Shaw Faces Heat From Dissident Shareholders Over Jim Shaw’s $25.5M Payout

by Gaurav Kheterpal on December 19, 2011

Year 2011 has been a mixed bag for Shaw. Though it posted better-than-expected third-quarter earnings and revenue, its profits dipped significantly in the fourth-quarter, reflecting a wider loss from discontinued wireless operations, despite a 26 percent growth in revenues.

Overall, Shaw offered a cautious outlook for the 2012 fiscal year stating that it expects revenue to grow but cash flow to decline “somewhat.” Needless to say, the shareholders aren’t amused. Most investors were caught on the wrong foot in September when Shaw dropped its plans for a wireless telephone network and instead announced that it would build a cheaper Wi-Fi service.

To make matters worse, Shaw is now facing growing shareholder dissident over the $25.5-million payment made former CEO Jim Shaw.
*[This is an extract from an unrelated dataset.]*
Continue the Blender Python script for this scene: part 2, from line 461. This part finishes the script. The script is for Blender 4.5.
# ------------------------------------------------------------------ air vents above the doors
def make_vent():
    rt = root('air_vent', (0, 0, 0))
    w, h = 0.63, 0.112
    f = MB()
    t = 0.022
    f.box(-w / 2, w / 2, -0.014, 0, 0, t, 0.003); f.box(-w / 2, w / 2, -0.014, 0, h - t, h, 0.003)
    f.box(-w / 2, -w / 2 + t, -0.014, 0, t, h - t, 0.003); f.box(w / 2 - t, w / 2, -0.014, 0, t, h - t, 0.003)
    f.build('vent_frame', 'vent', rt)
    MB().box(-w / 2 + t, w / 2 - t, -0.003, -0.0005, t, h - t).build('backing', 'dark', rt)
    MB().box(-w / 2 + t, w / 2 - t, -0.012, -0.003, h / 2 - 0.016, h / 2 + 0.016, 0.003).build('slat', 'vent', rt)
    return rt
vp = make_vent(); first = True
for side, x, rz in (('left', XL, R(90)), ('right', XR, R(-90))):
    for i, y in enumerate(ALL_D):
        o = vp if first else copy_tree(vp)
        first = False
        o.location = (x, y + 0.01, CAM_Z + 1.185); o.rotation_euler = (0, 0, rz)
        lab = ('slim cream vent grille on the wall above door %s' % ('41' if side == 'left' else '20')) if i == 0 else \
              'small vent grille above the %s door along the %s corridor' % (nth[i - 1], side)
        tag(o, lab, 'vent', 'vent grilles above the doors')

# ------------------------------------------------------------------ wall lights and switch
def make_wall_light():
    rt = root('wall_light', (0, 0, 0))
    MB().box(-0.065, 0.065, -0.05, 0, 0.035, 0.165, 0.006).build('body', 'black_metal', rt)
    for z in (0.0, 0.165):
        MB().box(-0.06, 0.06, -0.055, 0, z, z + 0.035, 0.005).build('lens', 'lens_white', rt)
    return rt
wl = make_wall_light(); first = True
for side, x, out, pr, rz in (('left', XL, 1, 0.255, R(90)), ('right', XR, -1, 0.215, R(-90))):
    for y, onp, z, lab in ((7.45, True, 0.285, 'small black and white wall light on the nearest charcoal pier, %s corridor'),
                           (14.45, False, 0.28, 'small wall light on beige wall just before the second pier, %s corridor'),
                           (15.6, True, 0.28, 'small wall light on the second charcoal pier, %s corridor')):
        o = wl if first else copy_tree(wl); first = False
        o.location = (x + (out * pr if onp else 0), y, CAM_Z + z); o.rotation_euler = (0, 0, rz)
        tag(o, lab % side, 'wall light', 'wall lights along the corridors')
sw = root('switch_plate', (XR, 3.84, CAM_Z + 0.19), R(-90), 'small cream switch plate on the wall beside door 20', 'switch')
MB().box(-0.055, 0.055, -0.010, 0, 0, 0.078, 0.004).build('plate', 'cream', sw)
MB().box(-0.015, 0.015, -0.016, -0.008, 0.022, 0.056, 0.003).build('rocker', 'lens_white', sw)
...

This is above and beyond the $625,000 in salary that he received in fiscal 2011. To put things in perspective, Shaw’s share price has declined 8.35% in the past three years and surely it’s a matter of time before the company’s shareholders lose their patience.

In fact, it’s not just about Jim Shaw, questions are now being asked over the hefty compensation packages doled out to various other members of the Shaw family. Bradley Shaw, how succeeded Jim as the Shaw CEO had a lucrative pay packet of $15.8 million, marginally below executive chairman J.R. Shaw’s $16 million haul. All in all, the three Shaws alone earned $58.6 million reflecting how Western Canada’s largest cable and broadband provider is still all-in-the-family affair.

In the past, shareholders haven’t cried foul as the stock price produced handsome returns. However, I have no doubt that 2012 will be a testing times for the company as it faces fierce competition from Telus and Bell. Earlier this month, Rogers and BCE purchased a majority stake in Maple Leaf Sports and Entertainment from the Ontario Teachers’ Pension Plan for about $1 billion. The two wireless giants now own 37.5% of Canada’s largest sports conglomerate and there’s no doubt the deal is likely to put Shaw under pressure in the race for prime time content.